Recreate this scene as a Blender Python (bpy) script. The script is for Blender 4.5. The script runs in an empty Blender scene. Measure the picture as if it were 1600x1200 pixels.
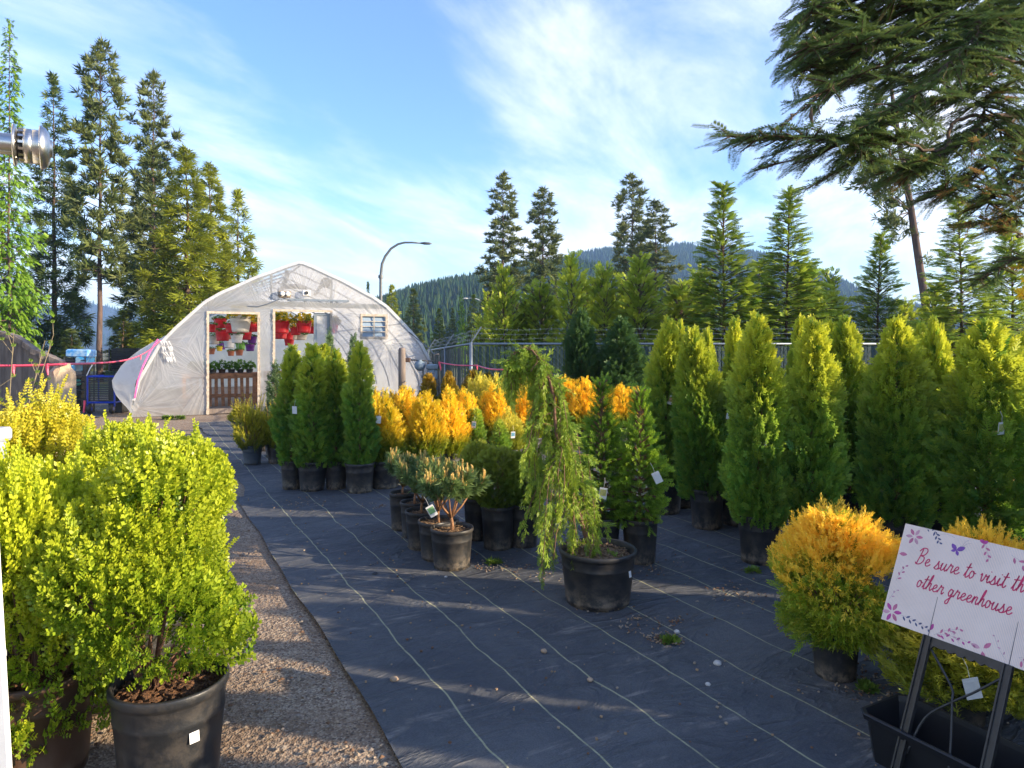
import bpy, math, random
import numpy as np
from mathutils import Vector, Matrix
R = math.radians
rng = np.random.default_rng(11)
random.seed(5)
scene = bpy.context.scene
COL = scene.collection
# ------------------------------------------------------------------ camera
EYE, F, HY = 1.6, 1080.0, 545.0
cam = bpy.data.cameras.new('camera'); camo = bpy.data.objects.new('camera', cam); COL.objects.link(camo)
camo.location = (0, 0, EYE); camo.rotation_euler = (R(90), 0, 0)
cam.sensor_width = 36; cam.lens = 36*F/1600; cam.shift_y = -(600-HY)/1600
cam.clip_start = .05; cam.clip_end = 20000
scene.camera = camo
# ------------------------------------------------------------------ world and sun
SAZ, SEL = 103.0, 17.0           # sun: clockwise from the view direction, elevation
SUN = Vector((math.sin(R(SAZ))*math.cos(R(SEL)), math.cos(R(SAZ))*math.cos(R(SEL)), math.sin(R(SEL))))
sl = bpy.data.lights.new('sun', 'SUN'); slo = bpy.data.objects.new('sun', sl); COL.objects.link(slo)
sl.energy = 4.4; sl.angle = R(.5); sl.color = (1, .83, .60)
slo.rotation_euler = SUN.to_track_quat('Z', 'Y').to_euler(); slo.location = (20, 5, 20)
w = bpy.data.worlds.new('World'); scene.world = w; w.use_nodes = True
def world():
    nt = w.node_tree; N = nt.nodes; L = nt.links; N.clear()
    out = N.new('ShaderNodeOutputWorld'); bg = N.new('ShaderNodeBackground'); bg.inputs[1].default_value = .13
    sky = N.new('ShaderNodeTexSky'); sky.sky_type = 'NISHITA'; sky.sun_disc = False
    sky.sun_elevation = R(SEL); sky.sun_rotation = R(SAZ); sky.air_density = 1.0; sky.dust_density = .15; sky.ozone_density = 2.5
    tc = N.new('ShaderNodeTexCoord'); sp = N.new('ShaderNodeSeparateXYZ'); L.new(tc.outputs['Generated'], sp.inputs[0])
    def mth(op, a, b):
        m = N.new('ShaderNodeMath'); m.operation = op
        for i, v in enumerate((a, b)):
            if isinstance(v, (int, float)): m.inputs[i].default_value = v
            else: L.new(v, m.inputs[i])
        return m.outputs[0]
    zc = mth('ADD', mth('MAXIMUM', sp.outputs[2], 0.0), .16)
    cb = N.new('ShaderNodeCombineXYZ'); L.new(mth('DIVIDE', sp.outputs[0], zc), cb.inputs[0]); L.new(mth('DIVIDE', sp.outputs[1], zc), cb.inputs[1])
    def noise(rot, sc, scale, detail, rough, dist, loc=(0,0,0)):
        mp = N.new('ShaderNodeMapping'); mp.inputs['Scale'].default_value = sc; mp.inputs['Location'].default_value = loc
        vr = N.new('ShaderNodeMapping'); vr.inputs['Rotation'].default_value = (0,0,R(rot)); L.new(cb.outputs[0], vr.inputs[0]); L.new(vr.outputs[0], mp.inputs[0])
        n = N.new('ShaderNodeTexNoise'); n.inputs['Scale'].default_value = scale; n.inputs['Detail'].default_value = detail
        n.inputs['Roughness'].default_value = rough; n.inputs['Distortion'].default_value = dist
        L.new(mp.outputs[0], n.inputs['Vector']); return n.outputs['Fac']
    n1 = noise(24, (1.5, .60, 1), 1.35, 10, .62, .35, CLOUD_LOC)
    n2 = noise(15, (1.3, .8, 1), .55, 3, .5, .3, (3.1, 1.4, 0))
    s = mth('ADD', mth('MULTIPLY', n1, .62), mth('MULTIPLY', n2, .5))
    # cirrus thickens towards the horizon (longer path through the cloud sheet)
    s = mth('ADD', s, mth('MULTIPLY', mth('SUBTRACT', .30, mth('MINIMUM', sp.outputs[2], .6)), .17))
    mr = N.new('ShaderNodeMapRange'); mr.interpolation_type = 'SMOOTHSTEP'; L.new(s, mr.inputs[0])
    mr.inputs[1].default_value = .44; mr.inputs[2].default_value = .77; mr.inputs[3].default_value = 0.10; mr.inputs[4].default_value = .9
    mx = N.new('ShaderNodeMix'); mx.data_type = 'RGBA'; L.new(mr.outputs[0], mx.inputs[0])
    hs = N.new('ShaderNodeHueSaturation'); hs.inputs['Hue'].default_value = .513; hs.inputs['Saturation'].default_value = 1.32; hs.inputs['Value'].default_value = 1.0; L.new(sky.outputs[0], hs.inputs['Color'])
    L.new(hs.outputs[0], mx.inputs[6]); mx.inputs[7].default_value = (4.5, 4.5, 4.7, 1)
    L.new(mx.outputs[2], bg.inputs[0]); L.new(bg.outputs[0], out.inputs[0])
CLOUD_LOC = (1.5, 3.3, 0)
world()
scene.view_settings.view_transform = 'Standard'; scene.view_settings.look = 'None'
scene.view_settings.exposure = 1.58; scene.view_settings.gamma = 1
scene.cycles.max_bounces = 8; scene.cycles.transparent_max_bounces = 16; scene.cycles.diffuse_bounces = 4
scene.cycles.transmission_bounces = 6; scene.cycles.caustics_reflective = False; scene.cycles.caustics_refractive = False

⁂

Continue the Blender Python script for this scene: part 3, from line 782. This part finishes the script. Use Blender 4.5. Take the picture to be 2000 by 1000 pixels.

⁂

▸ **Exercise details**: Filter the listing above for the string "script" and copy every matching line.

▸ **Answer in full**:
Recreate this scene as a Blender Python (bpy) script. The script is for Blender 4.5. The script runs in an empty Blender scene. Measure the picture as if it were 1600x1200 pixels.
Continue the Blender Python script for this scene: part 3, from line 782. This part finishes the script. Use Blender 4.5. Take the picture to be 2000 by 1000 pixels.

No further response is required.